Fashion designer Marc Jacobs has justified his use of dreadlocks on the runway at the recently concluded New York Fashion Week. His show attracted a lot of ire for the cast of mainly white models donning dreadlocks. While some denounced what they saw as a case of cultural appropriation, Jacobs shared, “(To) all who cry ‘cultural appropriation’ or whatever nonsense about any race or skin colour wearing their hair in any particular style or manner — funny how you don’t criticise women of colour for straightening their hair.”
He posted on his Instagram account, “I respect and am inspired by people and how they look. I don’t see colour or race — I see people. I’m sorry to read that so many people are so narrow minded … Love is the answer. Appreciation of all and inspiration from anywhere is a beautiful thing. Think about it.”
Accompanying the apology alongside a picture which said “I thank you for expressing your feelings. I apologise for the lack of sensitivity unintentionally expressed by my brevity. I wholeheartedly believe in freedom of speech and freedom to express oneself though art, clothes, words, hair, music, everything. Of course, I do “see” colour but I DO NOT discriminate. THAT IS A FACT! Please continue to express your feelings freely but do it kindly. Nothing is gained from spreading hate by name-calling and bullying.”
Twitterati responded to the images of supermodels including Gigi and Bella Hadid, Karlie Kloss and Jourdan Dunn, by asking why Jacobs had decided not to cast more black models when he was showcasing a look synonymous with black culture.
And this isn’t a one-off case. For a few seasons now, Valentino has been the target of outrage over styling entirely or largely white casts of models in cornrows. We spoke to designers and get their side of the story...
‘It’s a tightrope walk’
Designer Ashish N Soni says, “As designers we find inspiration from a wide range of things — from art movements to fashion eras of the past; from our travels to cultural subtexts. While translating these abstract inspirations to form, it is often a tightrope walk — we run a risk of making the inspiration to literal or ‘appropriated’ or too subtle for anyone to grasp the thought and ideology. Having said that, like any artist, fashion design is our form of creative expression and there is a certain amount of creative freedom that should be given to designers without turning it into a controversial subject.”
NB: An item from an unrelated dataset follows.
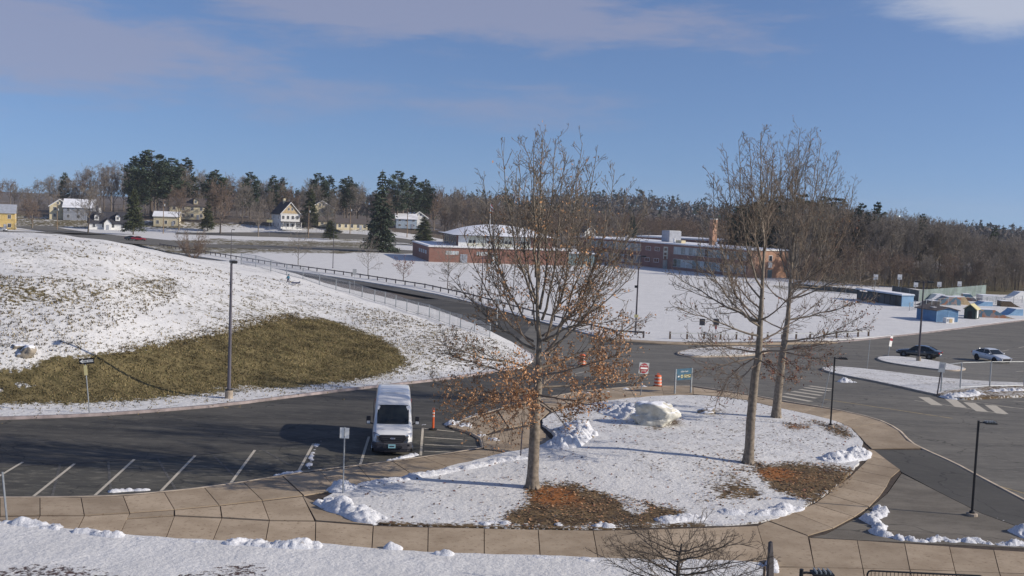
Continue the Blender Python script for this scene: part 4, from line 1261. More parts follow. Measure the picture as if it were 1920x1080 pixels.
# ------------------------------------------------------------------ the three oaks on the island
def oak(base_px, label, trunk_px, limbs, leaves, seed, r0, kid_len, kid_dens, leaf_mats=None, leaf_zone=None, taper=(1.45, 1.05, .92, .78, .48, .26, .14)):
    rng = random.Random(seed)
    b = P(*base_px)
    root = thing('oak_tree', label, 'tree', b, 0, 'oaks on the snowy island')
    D = b.y
    def loc(px, py, dy=0.0): return at(px, py, D + dy) - b
    tp = [loc(px, py, dy) for px, py, dy in trunk_px]
    tp[0] = Vector((0, 0, -0.2))
    tt = Tubes()
    n = len(tp)
    rads = [r0 * q for q in np.interp(np.linspace(0, 1, n), [0, .08, .3, .5, .65, .85, 1], taper)]
    pts = [p + (rdir(rng) * 0.03 if 0 < i < n - 1 else Vector()) for i, p in enumerate(tp)]
    tt.add(pts, rads, 14)
    # root flare
    for a in range(6):
        az = a * 1.047 + rng.uniform(-.3, .3)
        tt.add([Vector((math.cos(az) * r0 * .6, math.sin(az) * r0 * .6, .35)), Vector((math.cos(az) * r0 * 1.15, math.sin(az) * r0 * 1.15, .06)), Vector((math.cos(az) * r0 * 1.8, math.sin(az) * r0 * 1.8, -.12))], [r0 * .35, r0 * .32, r0 * .12], 6)
    link('trunk', tt.mesh('trunk', m_bark), root)
    tips = []
    for (sx, sy, ex, ey, dy, bend, rr) in limbs:
        tb = Tubes()
        s0 = loc(sx, sy, dy * 0.06); e0 = loc(ex, ey, dy)
        big_limb(tb, s0, e0, bend, rr * 1.15, 0.012, rng, kid_len, kid_dens, 2, forks=2 if ey < 480 else 1, rmin=.0085)
        link('limb', tb.mesh('limb', m_twig if rr < .05 else m_bark), root)
        tips += [(t[0], ey) for t in tb.tips]
    if leaves:
        spots = []
        W_ = []
        for t, ey in tips:
            px, py = proj(t + b)
            W_.append(leaf_zone(px, py))
        W_ = np.array(W_); W_ /= W_.sum()
        idx = np.random.RandomState(seed).choice(len(tips), leaves, p=W_)
        for i in idx:
            t = tips[i][0]
            spots.append(t + rdir(rng) * rng.random() ** .6 * 0.22)
        stuff(link('leaves', leaf_mesh('leaves', spots, 0.12, leaf_mats or [m_leaf, m_leaf, m_leafo], rng), root))
    return root

def fan(cx, cy, n, tops, rng, r, dy=3.0, bend=.3):
    return []

gz = lambda x, y, a, c: (lambda px, py: math.exp(-((px - x) / a) ** 2 - ((py - y) / c) ** 2))
def zone_left(px, py):
    v = 1.5 * math.exp(-((px - 965) / 95) ** 2 - ((py - 745) / 38) ** 2) + 0.9 * math.exp(-((px - 1110) / 75) ** 2 - ((py - 700) / 60) ** 2)
    v += .6 * math.exp(-((px - 1020) / 120) ** 2 - ((py - 640) / 80) ** 2) + .25 * math.exp(-((px - 900) / 80) ** 2 - ((py - 800) / 50) ** 2)
    v += .10 * math.exp(-((px - 1030) / 120) ** 2 - ((py - 530) / 110) ** 2)
    return v + 0.004
rl = random.Random(4)
limbs = []
# upright stems that make the vase
for ex, ey, sx, sy, dy, bd, rr in ((905, 330, 1000, 610, 1.0, .28, .055), (942, 283, 1003, 560, -1.5, .22, .055), (972, 292, 1004, 570, 1.8, .18, .05), (1000, 268, 1005, 520, -.6, .10, .06), (1017, 252, 1008, 540, .4, .04, .075),
                                  (1042, 262, 1012, 580, 1.6, .16, .06), (1062, 285, 1016, 600, -1.6, .2, .055), (1092, 268, 1022, 640, .8, .26, .07), (1118, 290, 1028, 655, -1.2, .28, .055), (1152, 318, 1024, 640, 1.2, .3, .055),
                                  (1175, 352, 1022, 660, -.6, .32, .05), (930, 390, 1002, 650, -2.2, .3, .045), (1135, 400, 1028, 665, 2.2, .3, .045), (985, 340, 1006, 620, 2.6, .2, .04), (1075, 350, 1020, 640, -2.8, .2, .04)):
    limbs.append((sx, sy, ex, ey, dy, bd, rr))
# spreading middle and low limbs
for sx, sy, ex, ey, dy, bd, rr in ((1003, 655, 846, 520, 1.0, .12, .06), (1002, 690, 800, 640, -1.2, .05, .055), (1003, 712, 835, 662, 2.0, .1, .05), (1004, 735, 845, 775, -1.8, .15, .05), (1004, 745, 812, 718, .6, .1, .05),
                                   (1008, 690, 1205, 600, 1.2, .12, .055), (1008, 705, 1180, 655, -1.6, .1, .05), (1009, 725, 1200, 715, 1.4, .15, .05), (1008, 740, 1120, 760, -2.2, .12, .045), (1006, 748, 1060, 800, -2.0, .2, .035),
                                   (1004, 750, 930, 830, -2.4, .25, .04), (1003, 755, 880, 800, 1.6, .2, .04), (1012, 640, 1190, 505, -1.0, .15, .05), (1000, 640, 870, 440, -1.4, .2, .045), (1016, 630, 1180, 440, 1.0, .22, .045),
                                   (1005, 720, 975, 800, -3.0, .3, .035), (1006, 735, 960, 690, -3.4, .2, .04), (1006, 728, 1050, 690, 3.4, .2, .04)):
    limbs.append((sx, sy, ex, ey, dy, bd, rr))
oak((998, 915), 'oak with brown leaves clinging to its low branches, trunk nearest the walk',
    [(998, 915, 0), (1000, 890, 0), (1001, 850, 0), (1002, 800, 0), (1003, 765, 0), (1008, 730, 0), (1010, 690, 0), (1010, 640, 0), (1008, 580, 0), (1006, 520, 0), (1010, 470, 0)],
    limbs, 8500, 21, .255, 1.3, 5.0, leaf_zone=zone_left)

limbs = []
for ex, ey, sx, sy, dy, bd, rr in ((1428, 246, 1432, 480, 0, .02, .06), (1405, 268, 1430, 500, 1.0, .2, .045), (1385, 262, 1428, 540, -1.0, .3, .05), (1362, 285, 1426, 560, .6, .3, .045), (1338, 330, 1422, 600, -.8, .32, .045), (1450, 285, 1434, 470, -1.4, .15, .04), (1410, 330, 1430, 520, 2.2, .2, .04), (1440, 300, 1432, 500, 1.6, .15, .04),
                                  (1352, 400, 1422, 610, 1.6, .3, .04)):
    limbs.append((sx, sy, ex, ey, dy, bd, rr))
for sx, sy, ex, ey, dy, bd, rr in ((1424, 604, 1262, 512, .8, .06, .06), (1424, 612, 1310, 462, -1.5, .15, .05), (1424, 630, 1270, 575, -1.4, .05, .05), (1424, 660, 1290, 640, 1.6, .1, .045), (1423, 672, 1300, 700, -1.8, .15, .04),
                                   (1426, 640, 1540, 560, 1.4, .1, .045), (1426, 660, 1560, 640, -1.8, .1, .045), (1424, 680, 1370, 740, -2.2, .2, .035), (1426, 600, 1520, 500, -1.4, .15, .04), (1424, 668, 1340, 770, 2.2, .25, .035), (1428, 580, 1350, 470, 2.0, .2, .04), (1425, 676, 1480, 720, -2.4, .2, .035)):
    limbs.append((sx, sy, ex, ey, dy, bd, rr))
oak((1402, 869), 'tall bare oak, left trunk of the pair on the right of the island',
    [(1402, 869, 0), (1405, 840, 0), (1408, 790, 0), (1412, 740, 0), (1416, 700, 0), (1422, 665, 0), (1425, 610, 0), (1428, 550, 0), (1430, 500, 0), (1432, 470, 0), (1431, 410, 0)],
    limbs, 160, 33, .225, 1.3, 5.2, [m_leafr], lambda px, py: 1.0 if py > 560 else .02)
limbs = []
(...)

He adds, “With perspective to the Marc Jacobs show, however, I feel that as the designer later admitted — there could’ve been more sensitivity to the culture he took his reference from especially given the current movement by the black community in the US and globally.”
Apology wasn’t needed
Designer Wendell Rodricks is of the belief that a designer, like an artist, can reference any culture. He argues, “If Yves Saint Laurent can reference a sari, Indian designers are likewise free to reference Timbuktu. As long as religious and cultural sentiment is not hurt via indecent exposure or gimmicky scandalism, a designer is free to choose inspiration. Marc Jacobs should not have apologised for the dreadlocks nor the use of white models. When I first saw the images, I thought he referenced Hindu sadhus. Fashion should be free and democratic. It is the only way to enjoy the expression of fashion.
Set it free!”
A fashion statement
Cecilia Morelli Parekh, co-founder Le Mill says, “Marc Jacobs’ SS17 show references the heart of a subculture that has been the stepping stone for multiple fashion trends — rave culture. The dreadlocks he uses are more of a fashion statement, similar to what Karl Lagerfeld did with his Bombay Paris show, rather than an offensive show of cultural appropriation. I think it’s really difficult to play around with something cultural correctly. People are quick to use symbols from Masai tribesmen or Native American cultures right from high fashion down to high street stores, without raising any eyebrows. I think certain things become the ‘norm’, and whether that’s okay or not is not for me to say.”
She adds, “I completely agree that the use of all white models is appalling, we’re now in a day and age where you have access to a great group of diverse, multicultural models who are doing incredible work. The consumer is no longer a privileged white female so why should the clothes reflect this?”
MJ could’ve done better
Designer Manish Arora feels that incidents like this aren’t as black-and-white as they appear. “Even though both sides had their own reasons and reactions, I feel like Marc could have handled the situation a lot better. Although I believe he didn’t have any malicious intent, cultural appropriation is ubiquitous and a sensitive subject linked to power play and history that must be dealt with extremely carefully. His social media comment just added fuel to the fire and that’s when matters really got out of hand. In hindsight, he apologised for it but the damage was already done and people will take some time to recover from this,” he shares.